INISIATIF pembangunan dapur Satuan Pelayanan Pemenuhan Gizi (SPPG) di Desa Bulukerto, Kecamatan Bumiaji, Kota Batu, tengah bergulir cepat. Tiga lokasi baru untuk dapur SPPG telah diusulkan—menambah tiga lokasi sebelumnya yang telah lebih dahulu diajukan. Namun, kemajuan ini diwarnai tantangan komunikasi lintas kelembagaan yang memunculkan kekhawatiran terkait tata kelola dan kesinambungan program.
Menariknya, ketiga usulan baru ini bukan berasal dari Pemerintah Kota Batu, melainkan didorong langsung oleh yayasan dari luar daerah. Suhermawan, Kepala Desa Bulukerto, mengonfirmasi bahwa pihaknya tidak menerima pemberitahuan resmi dari Pemkot Batu
Ketiga titik tersebut memiliki karakteristik kepemilikan aset yang beragam. Lokasi pertama memanfaatkan aset pribadi milik warga di RT 02 RW 01, lokasi kedua berada di lahan milik sebuah yayasan di RT 01 RW 04, sementara lokasi ketiga berdekatan dengan Kantor Desa Bulukerto dan merupakan aset desa.
Jika ditambah satu titik lagi yang berada di depan Hotel Purnama, total ada empat SPPG yang menjangkau wilayah Bulukerto. Kondisi ini menjadi refleksi penting: meskipun program gizi sangat diperlukan dan disambut baik, pelaksanaan tanpa koordinasi antarlembaga pemerintah dan desa bisa menjadi pedang bermata dua—meningkatkan risiko tumpang tindih program, legalitas lemah, hingga berpotensi konflik aset.
Inilah yang kemudian menjadi sorotan Dinas Pemberdayaan Masyarakat dan Desa (DPMD).
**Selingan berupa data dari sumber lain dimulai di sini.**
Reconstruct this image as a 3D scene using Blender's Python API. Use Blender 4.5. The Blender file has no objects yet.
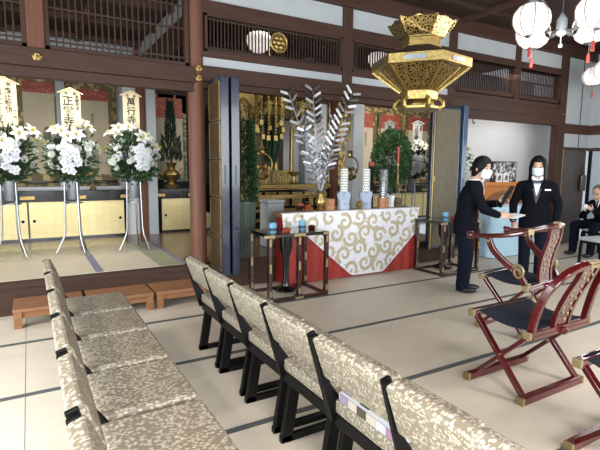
import bpy, bmesh, math, random
from mathutils import Vector, Matrix, Euler
PI = math.pi
rnd = random.Random(7)
SC = bpy.context.scene
COL = SC.collection
V = Vector

# ------------------------------------------------------------------ materials
def lin(h):
    h = h.lstrip('#')
    r = [int(h[i:i + 2], 16) / 255 for i in (0, 2, 4)]
    return tuple(x / 12.92 if x <= .04045 else ((x + .055) / 1.055) ** 2.4 for x in r) + (1,)

class N:
    """tiny node-tree helper"""
    def __init__(s, name):
        s.m = bpy.data.materials.new(name); s.m.use_nodes = True
        s.t = s.m.node_tree; s.b = s.t.nodes['Principled BSDF']
    def n(s, typ, **kw):
        o = s.t.nodes.new(typ)
        for k, v in kw.items():
            if k in o.inputs: o.inputs[k].default_value = v
            else: setattr(o, k, v)
        return o
    def l(s, a, b): s.t.links.new(a, b)
    def obj(s, scale=(1, 1, 1)):
        tc = s.n('ShaderNodeTexCoord'); mp = s.n('ShaderNodeMapping')
        mp.inputs['Scale'].default_value = scale
        s.l(tc.outputs['Object'], mp.inputs['Vector']); return mp.outputs[0]
    def noise(s, scale, vec=None, detail=3, rough=.5):
        o = s.n('ShaderNodeTexNoise'); o.inputs['Scale'].default_value = scale
        o.inputs['Detail'].default_value = detail; o.inputs['Roughness'].default_value = rough
        if vec is not None: s.l(vec, o.inputs['Vector'])
        return o.outputs['Fac']
    def ramp(s, fac, stops, interp='LINEAR'):
        o = s.n('ShaderNodeValToRGB'); o.color_ramp.interpolation = interp
        e = o.color_ramp.elements
        while len(e) < len(stops): e.new(.5)
        for i, (p, c) in enumerate(stops): e[i].position = p; e[i].color = c
        s.l(fac, o.inputs[0]); return o.outputs[0]
    def math(s, op, a, b=None, c=None):
        o = s.n('ShaderNodeMath', operation=op)
        for i, x in enumerate((a, b, c)):
            if x is None: continue
            if isinstance(x, (int, float)): o.inputs[i].default_value = x
            else: s.l(x, o.inputs[i])
        return o.outputs[0]
    def mix(s, fac, a, b):
        o = s.n('ShaderNodeMix', data_type='RGBA')
        for i, x in ((0, fac), (6, a), (7, b)):
            if isinstance(x, (int, float, tuple)): o.inputs[i].default_value = x
            else: s.l(x, o.inputs[i])
        return o.outputs[2]
    def bump(s, h, strength=.3, dist=.01):
        o = s.n('ShaderNodeBump'); o.inputs['Strength'].default_value = strength; o.inputs['Distance'].default_value = dist
        s.l(h, o.inputs['Height']); s.l(o.outputs[0], s.b.inputs['Normal'])
    def col(s, c):
        if isinstance(c, tuple): s.b.inputs['Base Color'].default_value = c
        else: s.l(c, s.b.inputs['Base Color'])
    def set(s, rough=.5, metal=0., coat=0., sheen=0.):
        s.b.inputs['Roughness'].default_value = rough; s.b.inputs['Metallic'].default_value = metal
        s.b.inputs['Coat Weight'].default_value = coat; s.b.inputs['Coat Roughness'].default_value = .08
        if sheen: s.b.inputs['Sheen Weight'].default_value = sheen
        return s.m

MT = {}
def plain(name, hexc, rough=.5, metal=0., coat=0., var=.12, scale=12., bump=0.):
    k = N(name); c = lin(hexc)
    f = k.noise(scale, k.obj())
    a = tuple(x * (1 - var) for x in c[:3]) + (1,); b = tuple(min(1, x * (1 + var)) for x in c[:3]) + (1,)
    k.col(k.ramp(f, [(.3, a), (.7, b)]))
    if bump: k.bump(f, bump)
    MT[name] = k.set(rough, metal, coat); return MT[name]

def cloth(name, hexc):
    plain(name, hexc, .9, var=.15, scale=300); MT[name].node_tree.nodes['Principled BSDF'].inputs['Specular IOR Level'].default_value = .08

def wood(name, dark, light, rough=.45, scl=(2, 2, 26), coat=0.):
    k = N(name)
    f = k.noise(1.6, k.obj(scl), 5, .6)
    k.col(k.ramp(f, [(.25, lin(dark)), (.75, lin(light))])); k.bump(f, .08)
    k.b.inputs['Specular IOR Level'].default_value = .5 if rough < .45 else .22
    MT[name] = k.set(rough, 0, coat); return MT[name]

wood('beam_wood', '38261f', '4a352b', .6, (1.5, 26, 26))       # grain along X
wood('post_wood', '5a3a2d', '704b3b', .5, (22, 22, 1.2))       # grain along Z
wood('shaded_post', '38261f', '4a352b', .55, (22, 22, 1.2))  # post wood again, darkened: shade on the right-hand posts painted in
wood('cross_wood', '3f2b23', '523a2f', .5, (24, 1.4, 24))       # grain along Y
wood('ceiling_wood', '30231e', '3f2f28', .6, (1.2, 9, 9))
wood('slat_wood', '2f221c', '42322b', .5, (20, 20, 2))
wood('floor_wood', '5e4838', '745c4a', .25, (18, 1.2, 18))
wood('bench_wood', '7a5338', '9a6e4e', .45, (2, 20, 20))
wood('cabinet_wood', 'b4692c', 'cb8440', .4, (3, 20, 20))
wood('light_wood', '9c7c5c', 'b3926f', .5, (20, 20, 2))
wood('table_wood', '7a5638', '94704c', .4, (2, 20, 20))
plain('plaster', 'a6abae', .9, var=.05, scale=3, bump=.05)
plain('white_wall', 'c3c3c4', .9, var=.05, scale=1.6, bump=.1)
plain('black_lacquer', '0b0b0d', .16, coat=.5)
plain('black_frame', '09090a', .45); MT['black_frame'].node_tree.nodes['Principled BSDF'].inputs['Specular IOR Level'].default_value = .22
plain('lit_lacquer', '2a4260', .25, coat=.4)  # door lacquer lightened, light reflected on the right leaf's edge painted in
plain('door_lacquer', '152033', .25, coat=.4)
plain('dark_door', '4d4642', .5)
plain('gold', 'a68e56', .36, .9, var=.2, scale=30, bump=.25)
plain('old_gold', '9c8350', .38, 1., var=.35, scale=40, bump=.5)
plain('brass', '94845f', .45, .6, var=.1)
plain('pale_gold', 'bdb296', .42, .35, var=.1)
plain('white_brocade', 'dcdce2', .5, var=.03)
plain('silver', '94979b', .36, 1., var=.2)
plain('steel', 'a9abae', .3, 1.)
plain('grey_bucket', '8a8d93', .35, .4)
plain('red_lacquer', '4d0e10', .2, coat=.7, var=.25, scale=5)
plain('brown_lacquer', '2c0e0e', .2, coat=.6, var=.2)
cloth('seat_cloth', '24262e')
cloth('suit', '101218')
cloth('trouser', '131722')
plain('shirt', 'e6e8ec', .7, var=.03)
plain('mask', 'dbe9f0', .8, var=.03)
plain('skin', 'c99f88', .55, var=.06, scale=8)
plain('hair', '080707', .6, var=.4, scale=60); MT['hair'].node_tree.nodes['Principled BSDF'].inputs['Specular IOR Level'].default_value = .25
plain('grey_hair', '55504c', .6, var=.3, scale=60)
plain('ribbon', '32343c', .5)
plain('vest', '4a4c50', .8)
plain('leaf', '304b2b', .5, var=.4, scale=18)
plain('leaf_bright', '48683c', .5, var=.4, scale=18)
plain('leaf_dark', '1d3320', .5, var=.4, scale=18)
plain('planter', '47544a', .45)
plain('lily', 'd6d9cf', .55, var=.05, scale=20)
plain('orchid', 'd6d8e0', .55, var=.03, scale=20)
plain('mum', 'd0d4cc', .6, var=.07, scale=40)
plain('stamen', 'b9b14a', .6)
plain('violet', '4b3f72', .6)
plain('board', 'ead9b4', .6, var=.04, scale=9)
plain('board_white', 'efe7dc', .6, var=.04, scale=9)
plain('ink', '17130f', .7)
plain('ink_faint', '6d604f', .8)
plain('scroll_paper', 'beb196', .85, var=.06, scale=6)
plain('blue_glass', '6fa3bd', .15, coat=.4)
plain('navy', '25344c', .3)
plain('rust', '8f3d22', .4)
plain('blue_cloth', 'a8c6d6', .8, var=.05, scale=4)
plain('grey_box', '9a9fa0', .4, var=.04)
plain('paper_blue', 'a2adbf', .7, var=.05)
plain('kraft', 'a8754f', .6, var=.08)
plain('candle_red', '9b1f1c', .4)
plain('tassel_red', 'a8413a', .7)
plain('white_paper', 'e8eaec', .7, var=.03)
plain('beige_cloth', 'a39a8a', .8)
plain('seat_white', 'cfd3d2', .7)
plain('shoe', '0c0c10', .35)
plain('tassel_cord', '776c60', .7)
plain('frost_glass', 'b9c3cb', .25, var=.04)

def tatami(name, a, b):
    k = N(name); vec = k.obj()
    sx = k.n('ShaderNodeSeparateXYZ'); k.l(vec, sx.inputs[0])
    w = k.math('SINE', k.math('MULTIPLY', sx.outputs[1], 2 * PI / .0155))
    n1 = k.noise(5, k.obj((1, 1.6, 1)), 3)
    f = k.math('ADD', k.math('MULTIPLY', w, .10), n1)
    k.col(k.ramp(f, [(.25, lin(a)), (.8, lin(b))])); k.bump(w, .12, .002)
    MT[name] = k.set(.42); return k
tatami('tatami', 'cabeab', 'd4c9b7')
tatami('tatami_raised', 'c6b9a2', 'd2c6b0')
tatami('tatami_green', '8d8d6e', 'a2a184')
def heri(name, a, b):
    k = N(name); ch = k.n('ShaderNodeTexChecker'); ch.inputs['Scale'].default_value = 70
    ch.inputs[1].default_value = lin(a); ch.inputs[2].default_value = lin(b)
    k.l(k.obj(), ch.inputs[0]); k.col(ch.outputs[0]); MT[name] = k.set(.75)
heri('heri', '45484a', '5d605f'); heri('heri_purple', '6d6a80', '8a879b')

def brocade():
    k = N('brocade_seat')
    v = k.n('ShaderNodeTexVoronoi'); v.inputs['Scale'].default_value = 95; v.inputs['Randomness'].default_value = .8
    mp = k.obj((1, .62, 1)); k.l(mp, v.inputs['Vector'])
    cs = k.n('ShaderNodeSeparateColor'); k.l(v.outputs['Color'], cs.inputs[0])
    pick = k.math('GREATER_THAN', cs.outputs[0], .38)
    ins = k.math('LESS_THAN', v.outputs['Distance'], .5)
    f = k.math('MULTIPLY', pick, ins)
    tone = k.ramp(cs.outputs[1], [(0, lin('a09683')), (1, lin('bab09c'))])
    k.col(k.mix(f, lin('7e7363'), tone)); k.bump(f, .15, .002)
    MT['brocade_seat'] = k.set(.48)
brocade()

def brocade2(name, base, spot, gold, sc, metal=.3):
    k = N(name); v = k.n('ShaderNodeTexVoronoi'); v.inputs['Scale'].default_value = sc; v.inputs['Randomness'].default_value = .7
    k.l(k.obj(), v.inputs['Vector'])
    k.col(k.ramp(v.outputs['Distance'], [(0, lin(gold)), (.3, lin(spot)), (.42, lin(gold)), (.52, lin(base)), (1, lin(base))]))
    MT[name] = k.set(.5, metal)
brocade2('scroll_brocade', '6b5a3a', 'b09c68', 'b89f68', 9, .15)
brocade2('red_brocade', '96392b', 'b88a5a', 'a84a34', 40, 0.)
brocade2('teal_brocade', '4b4d42', '9a8f68', '77724f', 16)
brocade2('red_cloth', '8a1c17', '95251e', 'a03428', 42, 0.)
brocade2('checker_base', 'd9d4d0', 'd2c0cf', 'b9a6b9', 9, 0.)

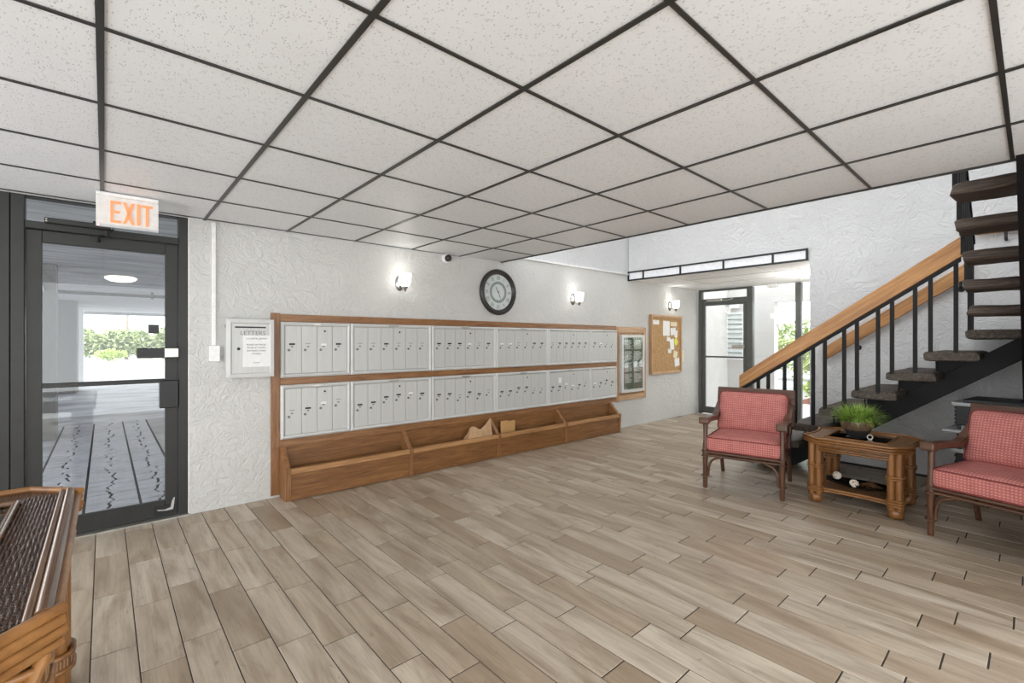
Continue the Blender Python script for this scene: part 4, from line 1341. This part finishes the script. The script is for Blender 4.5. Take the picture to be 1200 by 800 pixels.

Melalui program kunjungan pembelajaran pengembangan desa, DPMD berupaya mengedepankan dialog dan replikasi praktik pembangunan yang terstruktur dan inklusif. Dapur SPPG sebagai intervensi gizi seharusnya tidak hanya berbasis kemauan lembaga filantropi, tetapi harus ditopang sinergi antarlevel pemerintahan dan partisipasi warga desa.
DPMD menekankan pentingnya prinsip bottom-up, di mana pembangunan berakar dari kebutuhan riil masyarakat desa, dengan dukungan penguatan kelembagaan dan koordinasi lintas pihak.